Start PROVIDED MATERIAL
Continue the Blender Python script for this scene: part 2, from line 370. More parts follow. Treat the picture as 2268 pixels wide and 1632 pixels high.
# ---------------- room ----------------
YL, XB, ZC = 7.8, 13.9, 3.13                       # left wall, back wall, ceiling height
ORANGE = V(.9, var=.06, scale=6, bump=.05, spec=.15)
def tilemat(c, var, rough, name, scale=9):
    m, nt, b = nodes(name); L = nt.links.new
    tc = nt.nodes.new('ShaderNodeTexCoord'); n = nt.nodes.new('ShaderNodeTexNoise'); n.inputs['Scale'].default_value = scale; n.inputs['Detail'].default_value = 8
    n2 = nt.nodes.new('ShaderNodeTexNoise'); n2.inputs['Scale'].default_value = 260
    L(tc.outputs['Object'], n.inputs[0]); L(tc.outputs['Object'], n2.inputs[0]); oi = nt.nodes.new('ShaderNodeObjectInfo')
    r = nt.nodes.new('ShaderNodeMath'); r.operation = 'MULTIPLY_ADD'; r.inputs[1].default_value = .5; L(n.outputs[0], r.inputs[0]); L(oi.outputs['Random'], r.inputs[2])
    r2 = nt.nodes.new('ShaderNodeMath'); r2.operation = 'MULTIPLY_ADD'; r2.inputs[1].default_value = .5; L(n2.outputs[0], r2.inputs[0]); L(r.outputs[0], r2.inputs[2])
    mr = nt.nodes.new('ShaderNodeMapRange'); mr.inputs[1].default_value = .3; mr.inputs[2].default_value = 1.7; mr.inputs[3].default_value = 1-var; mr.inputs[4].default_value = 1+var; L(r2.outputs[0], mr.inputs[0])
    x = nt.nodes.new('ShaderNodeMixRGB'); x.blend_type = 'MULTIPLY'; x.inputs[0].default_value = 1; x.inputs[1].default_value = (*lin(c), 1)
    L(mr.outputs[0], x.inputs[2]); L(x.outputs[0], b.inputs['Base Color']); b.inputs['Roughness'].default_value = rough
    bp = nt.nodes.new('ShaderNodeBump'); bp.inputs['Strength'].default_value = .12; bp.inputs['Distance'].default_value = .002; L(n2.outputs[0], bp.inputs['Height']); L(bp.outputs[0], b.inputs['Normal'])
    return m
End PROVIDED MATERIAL
Reproduce all the data word for word.

Continue the Blender Python script for this scene: part 2, from line 370. More parts follow. Treat the picture as 2268 pixels wide and 1632 pixels high.
# ---------------- room ----------------
YL, XB, ZC = 7.8, 13.9, 3.13                       # left wall, back wall, ceiling height
ORANGE = V(.9, var=.06, scale=6, bump=.05, spec=.15)
def tilemat(c, var, rough, name, scale=9):
    m, nt, b = nodes(name); L = nt.links.new
    tc = nt.nodes.new('ShaderNodeTexCoord'); n = nt.nodes.new('ShaderNodeTexNoise'); n.inputs['Scale'].default_value = scale; n.inputs['Detail'].default_value = 8
    n2 = nt.nodes.new('ShaderNodeTexNoise'); n2.inputs['Scale'].default_value = 260
    L(tc.outputs['Object'], n.inputs[0]); L(tc.outputs['Object'], n2.inputs[0]); oi = nt.nodes.new('ShaderNodeObjectInfo')
    r = nt.nodes.new('ShaderNodeMath'); r.operation = 'MULTIPLY_ADD'; r.inputs[1].default_value = .5; L(n.outputs[0], r.inputs[0]); L(oi.outputs['Random'], r.inputs[2])
    r2 = nt.nodes.new('ShaderNodeMath'); r2.operation = 'MULTIPLY_ADD'; r2.inputs[1].default_value = .5; L(n2.outputs[0], r2.inputs[0]); L(r.outputs[0], r2.inputs[2])
    mr = nt.nodes.new('ShaderNodeMapRange'); mr.inputs[1].default_value = .3; mr.inputs[2].default_value = 1.7; mr.inputs[3].default_value = 1-var; mr.inputs[4].default_value = 1+var; L(r2.outputs[0], mr.inputs[0])
    x = nt.nodes.new('ShaderNodeMixRGB'); x.blend_type = 'MULTIPLY'; x.inputs[0].default_value = 1; x.inputs[1].default_value = (*lin(c), 1)
    L(mr.outputs[0], x.inputs[2]); L(x.outputs[0], b.inputs['Base Color']); b.inputs['Roughness'].default_value = rough
    bp = nt.nodes.new('ShaderNodeBump'); bp.inputs['Strength'].default_value = .12; bp.inputs['Distance'].default_value = .002; L(n2.outputs[0], bp.inputs['Height']); L(bp.outputs[0], b.inputs['Normal'])
    return m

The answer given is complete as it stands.